Et voilà donc que des millions de nos compatriotes se sont concentrés sur ces jupes que personne n’a vraiment vues, oubliant les dizaines de tonnes de drogue dont les plus grands journaux du monde ont abondamment parlé, présentant le port de Tanger-Med comme une passoire qui laisse transiter toute cette effrayante quantité de drogue, au point que de grands journalistes se sont interrogés sur ce monstre qui laisse passer d’aussi monstrueux tonnages de stups…

Jusqu’à aujourd’hui, nous ne savons pas qui était le propriétaire de ces 50 tonnes. Nous n’avons entendu parler que des sanctions qui ont frappé deux malheureux douaniers, puis l’affaire a été enterrée, ou plutôt plongée dans une de ces interminables enquêtes dont on apprend l’ouverture mais dont on ne connaît jamais ni la fin ni l’issue. En effet, si nous étions informés des suites judiciaires, si suites il y a, bien des choses changeraient et c’est bien la raison pour laquelle les enquêtes sur les drogues commencent et ne se terminent jamais.

Cela étant, l’affaire des 50 tonnes n’est pas la seule qui ait secoué cet immense port. Il y a quelques mois, les douanes espagnoles avaient procédé à la prise de 80 tonnes cette fois, venant elles aussi de Tanger-Med, et jusqu’à l’écriture de ces lignes, on ne sait toujours pas à qui appartenait ce chargement. Est-il raisonnable que cette quantité passe en une semaine par cette infrastructure que l’on présente comme une merveille, malgré les appareils gigantesques appelés scanners et sous les yeux de dizaines d’agents et d’officiers, et que plusieurs mois après, personne ne sache ni n’apprenne les ressorts de cette affaire ?

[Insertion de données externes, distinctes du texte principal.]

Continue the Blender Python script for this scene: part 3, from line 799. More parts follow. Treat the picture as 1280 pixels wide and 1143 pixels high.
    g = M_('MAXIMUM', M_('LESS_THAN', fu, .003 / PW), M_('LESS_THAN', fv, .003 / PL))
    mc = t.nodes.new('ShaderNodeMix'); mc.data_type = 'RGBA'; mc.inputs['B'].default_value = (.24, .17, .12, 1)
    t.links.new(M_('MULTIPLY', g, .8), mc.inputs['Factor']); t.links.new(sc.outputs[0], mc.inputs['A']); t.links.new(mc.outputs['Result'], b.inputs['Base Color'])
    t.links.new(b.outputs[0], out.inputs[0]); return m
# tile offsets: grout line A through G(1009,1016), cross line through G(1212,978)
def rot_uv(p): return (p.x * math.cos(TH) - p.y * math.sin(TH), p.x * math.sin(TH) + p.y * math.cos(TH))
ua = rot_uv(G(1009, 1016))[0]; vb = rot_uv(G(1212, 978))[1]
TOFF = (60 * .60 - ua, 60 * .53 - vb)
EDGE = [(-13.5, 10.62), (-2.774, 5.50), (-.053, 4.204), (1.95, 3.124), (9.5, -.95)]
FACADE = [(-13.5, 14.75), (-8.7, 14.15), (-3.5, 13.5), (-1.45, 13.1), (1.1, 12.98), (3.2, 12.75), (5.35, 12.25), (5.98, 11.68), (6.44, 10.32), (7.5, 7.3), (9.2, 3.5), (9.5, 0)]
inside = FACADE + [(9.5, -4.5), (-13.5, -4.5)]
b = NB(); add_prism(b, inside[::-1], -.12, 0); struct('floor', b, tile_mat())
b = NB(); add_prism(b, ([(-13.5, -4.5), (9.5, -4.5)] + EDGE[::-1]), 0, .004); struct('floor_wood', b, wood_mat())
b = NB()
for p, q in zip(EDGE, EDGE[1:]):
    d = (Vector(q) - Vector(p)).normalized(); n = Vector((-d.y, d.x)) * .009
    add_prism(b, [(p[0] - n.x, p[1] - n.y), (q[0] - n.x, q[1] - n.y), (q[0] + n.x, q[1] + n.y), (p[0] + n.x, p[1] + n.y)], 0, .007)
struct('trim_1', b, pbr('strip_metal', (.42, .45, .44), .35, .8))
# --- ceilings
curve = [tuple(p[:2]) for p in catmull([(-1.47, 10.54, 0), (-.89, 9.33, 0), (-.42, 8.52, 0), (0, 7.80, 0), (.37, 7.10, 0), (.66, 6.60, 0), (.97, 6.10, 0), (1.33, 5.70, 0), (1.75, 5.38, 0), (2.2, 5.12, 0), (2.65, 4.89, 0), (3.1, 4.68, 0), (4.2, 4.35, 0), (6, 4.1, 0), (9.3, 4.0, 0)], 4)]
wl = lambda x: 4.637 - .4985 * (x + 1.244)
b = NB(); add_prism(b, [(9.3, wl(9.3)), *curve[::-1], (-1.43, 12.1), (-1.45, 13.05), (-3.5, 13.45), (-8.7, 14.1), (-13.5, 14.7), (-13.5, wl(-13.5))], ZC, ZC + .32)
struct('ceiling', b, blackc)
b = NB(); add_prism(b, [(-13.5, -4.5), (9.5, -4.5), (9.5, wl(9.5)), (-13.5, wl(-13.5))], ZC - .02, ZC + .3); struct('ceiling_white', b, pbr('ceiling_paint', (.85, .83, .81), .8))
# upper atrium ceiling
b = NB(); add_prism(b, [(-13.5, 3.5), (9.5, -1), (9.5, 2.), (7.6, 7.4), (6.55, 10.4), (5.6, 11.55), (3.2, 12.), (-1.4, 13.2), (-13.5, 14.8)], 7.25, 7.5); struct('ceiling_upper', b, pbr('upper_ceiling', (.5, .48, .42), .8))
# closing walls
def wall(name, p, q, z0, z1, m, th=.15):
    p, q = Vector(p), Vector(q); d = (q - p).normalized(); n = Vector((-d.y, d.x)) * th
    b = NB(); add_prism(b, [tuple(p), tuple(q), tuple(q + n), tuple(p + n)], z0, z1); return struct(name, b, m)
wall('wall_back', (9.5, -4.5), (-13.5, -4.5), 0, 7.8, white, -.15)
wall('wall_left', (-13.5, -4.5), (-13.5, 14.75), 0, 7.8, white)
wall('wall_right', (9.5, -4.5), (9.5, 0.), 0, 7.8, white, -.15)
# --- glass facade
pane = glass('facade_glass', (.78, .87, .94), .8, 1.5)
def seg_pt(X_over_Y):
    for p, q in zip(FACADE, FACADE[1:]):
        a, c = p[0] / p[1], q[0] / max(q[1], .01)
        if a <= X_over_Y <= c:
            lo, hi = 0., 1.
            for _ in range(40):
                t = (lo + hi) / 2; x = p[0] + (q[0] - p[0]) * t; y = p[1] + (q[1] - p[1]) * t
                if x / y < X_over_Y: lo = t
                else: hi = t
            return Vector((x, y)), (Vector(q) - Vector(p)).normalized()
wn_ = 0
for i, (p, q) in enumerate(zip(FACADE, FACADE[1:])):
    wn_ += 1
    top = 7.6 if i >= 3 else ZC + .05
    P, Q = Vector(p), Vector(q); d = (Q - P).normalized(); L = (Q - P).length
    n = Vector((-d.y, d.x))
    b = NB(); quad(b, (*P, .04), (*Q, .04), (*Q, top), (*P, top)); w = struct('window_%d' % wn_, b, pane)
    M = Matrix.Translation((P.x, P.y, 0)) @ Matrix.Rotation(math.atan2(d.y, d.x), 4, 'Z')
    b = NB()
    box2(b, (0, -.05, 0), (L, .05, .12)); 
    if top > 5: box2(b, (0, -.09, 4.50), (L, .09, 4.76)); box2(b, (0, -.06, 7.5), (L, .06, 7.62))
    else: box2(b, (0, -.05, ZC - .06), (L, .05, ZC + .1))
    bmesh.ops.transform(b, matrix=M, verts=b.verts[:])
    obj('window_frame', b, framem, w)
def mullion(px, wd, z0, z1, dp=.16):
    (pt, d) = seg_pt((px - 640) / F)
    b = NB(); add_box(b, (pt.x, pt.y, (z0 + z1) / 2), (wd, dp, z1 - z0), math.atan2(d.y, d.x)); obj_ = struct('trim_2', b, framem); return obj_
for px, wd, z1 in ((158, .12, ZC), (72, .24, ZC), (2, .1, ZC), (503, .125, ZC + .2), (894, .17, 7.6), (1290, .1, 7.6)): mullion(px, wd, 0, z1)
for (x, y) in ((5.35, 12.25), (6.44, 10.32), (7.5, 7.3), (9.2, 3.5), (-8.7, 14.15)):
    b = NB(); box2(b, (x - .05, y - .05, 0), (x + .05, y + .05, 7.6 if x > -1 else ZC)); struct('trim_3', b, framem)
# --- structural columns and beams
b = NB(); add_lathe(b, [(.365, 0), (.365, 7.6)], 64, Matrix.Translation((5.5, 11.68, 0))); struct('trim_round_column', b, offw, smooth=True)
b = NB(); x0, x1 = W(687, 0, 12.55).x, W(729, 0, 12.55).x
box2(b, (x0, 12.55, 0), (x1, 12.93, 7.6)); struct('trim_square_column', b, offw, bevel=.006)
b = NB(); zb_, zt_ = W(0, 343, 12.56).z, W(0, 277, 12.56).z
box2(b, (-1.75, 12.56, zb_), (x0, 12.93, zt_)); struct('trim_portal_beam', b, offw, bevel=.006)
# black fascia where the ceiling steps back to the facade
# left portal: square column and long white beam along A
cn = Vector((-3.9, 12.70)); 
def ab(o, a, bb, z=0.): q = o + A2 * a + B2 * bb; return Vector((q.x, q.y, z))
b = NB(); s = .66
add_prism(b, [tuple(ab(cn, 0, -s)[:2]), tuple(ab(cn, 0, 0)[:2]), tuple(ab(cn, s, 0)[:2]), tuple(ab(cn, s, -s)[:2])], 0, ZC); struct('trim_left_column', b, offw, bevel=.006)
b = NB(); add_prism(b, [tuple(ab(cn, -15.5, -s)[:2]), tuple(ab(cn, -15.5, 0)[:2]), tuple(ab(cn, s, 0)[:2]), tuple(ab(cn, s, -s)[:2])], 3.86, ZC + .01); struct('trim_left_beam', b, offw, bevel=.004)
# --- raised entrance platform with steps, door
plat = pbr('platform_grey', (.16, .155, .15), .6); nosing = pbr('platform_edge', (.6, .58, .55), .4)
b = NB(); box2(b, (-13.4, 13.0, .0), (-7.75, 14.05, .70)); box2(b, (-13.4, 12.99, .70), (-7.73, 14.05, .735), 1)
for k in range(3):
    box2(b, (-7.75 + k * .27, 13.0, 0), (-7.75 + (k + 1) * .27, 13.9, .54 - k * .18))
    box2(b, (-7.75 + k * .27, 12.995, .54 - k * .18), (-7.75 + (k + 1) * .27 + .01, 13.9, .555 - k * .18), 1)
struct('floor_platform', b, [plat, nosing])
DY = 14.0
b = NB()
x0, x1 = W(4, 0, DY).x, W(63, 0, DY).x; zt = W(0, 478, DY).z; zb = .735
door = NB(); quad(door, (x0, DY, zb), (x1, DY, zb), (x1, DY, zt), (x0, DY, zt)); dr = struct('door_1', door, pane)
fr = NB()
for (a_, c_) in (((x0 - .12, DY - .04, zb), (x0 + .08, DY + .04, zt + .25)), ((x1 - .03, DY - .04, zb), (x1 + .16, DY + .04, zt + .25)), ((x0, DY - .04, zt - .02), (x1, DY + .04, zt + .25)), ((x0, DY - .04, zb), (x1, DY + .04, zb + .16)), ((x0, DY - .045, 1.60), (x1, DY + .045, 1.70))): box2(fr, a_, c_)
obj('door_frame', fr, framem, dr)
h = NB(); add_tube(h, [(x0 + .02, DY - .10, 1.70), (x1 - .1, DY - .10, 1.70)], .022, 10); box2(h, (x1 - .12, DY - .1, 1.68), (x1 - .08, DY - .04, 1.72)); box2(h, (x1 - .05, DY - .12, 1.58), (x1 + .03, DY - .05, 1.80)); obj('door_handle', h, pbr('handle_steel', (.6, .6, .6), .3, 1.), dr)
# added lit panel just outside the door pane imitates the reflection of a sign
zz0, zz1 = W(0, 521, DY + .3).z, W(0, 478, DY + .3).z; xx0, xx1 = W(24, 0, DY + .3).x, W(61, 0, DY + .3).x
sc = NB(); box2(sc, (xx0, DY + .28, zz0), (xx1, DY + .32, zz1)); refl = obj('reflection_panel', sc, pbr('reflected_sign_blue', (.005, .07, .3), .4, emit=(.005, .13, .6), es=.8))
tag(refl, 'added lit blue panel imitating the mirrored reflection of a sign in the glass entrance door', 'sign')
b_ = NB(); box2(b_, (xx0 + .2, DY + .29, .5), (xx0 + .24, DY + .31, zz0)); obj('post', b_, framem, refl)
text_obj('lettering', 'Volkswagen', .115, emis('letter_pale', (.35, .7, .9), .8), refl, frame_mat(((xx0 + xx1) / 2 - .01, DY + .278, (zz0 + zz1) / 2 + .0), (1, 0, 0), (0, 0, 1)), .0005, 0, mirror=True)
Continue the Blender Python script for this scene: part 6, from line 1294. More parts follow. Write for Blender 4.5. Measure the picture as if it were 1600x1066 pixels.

Mais il semblerait que les gens aient d’autres préoccupations dans ce pays, autres que le drogue, bien que la drogue au Maroc conditionne tant la politique que la société, modèle les partis et attire les notables, fonde l’économie et crée la richesse. Mais tout cela est rien… le plus important est la jupe d’Inezgane, l’homo de Fès, le short de Safi, l’idylle de deux ministres, et bien d’autres choses aussi vaines et futiles… les gens doivent être divertis par des faits anodins afin qu’ils ne s’intéressent pas aux événements importants.

Alors, en attendant que l’on se réveille… bon vent à tous les dealers et trafiquants de ce beau pays.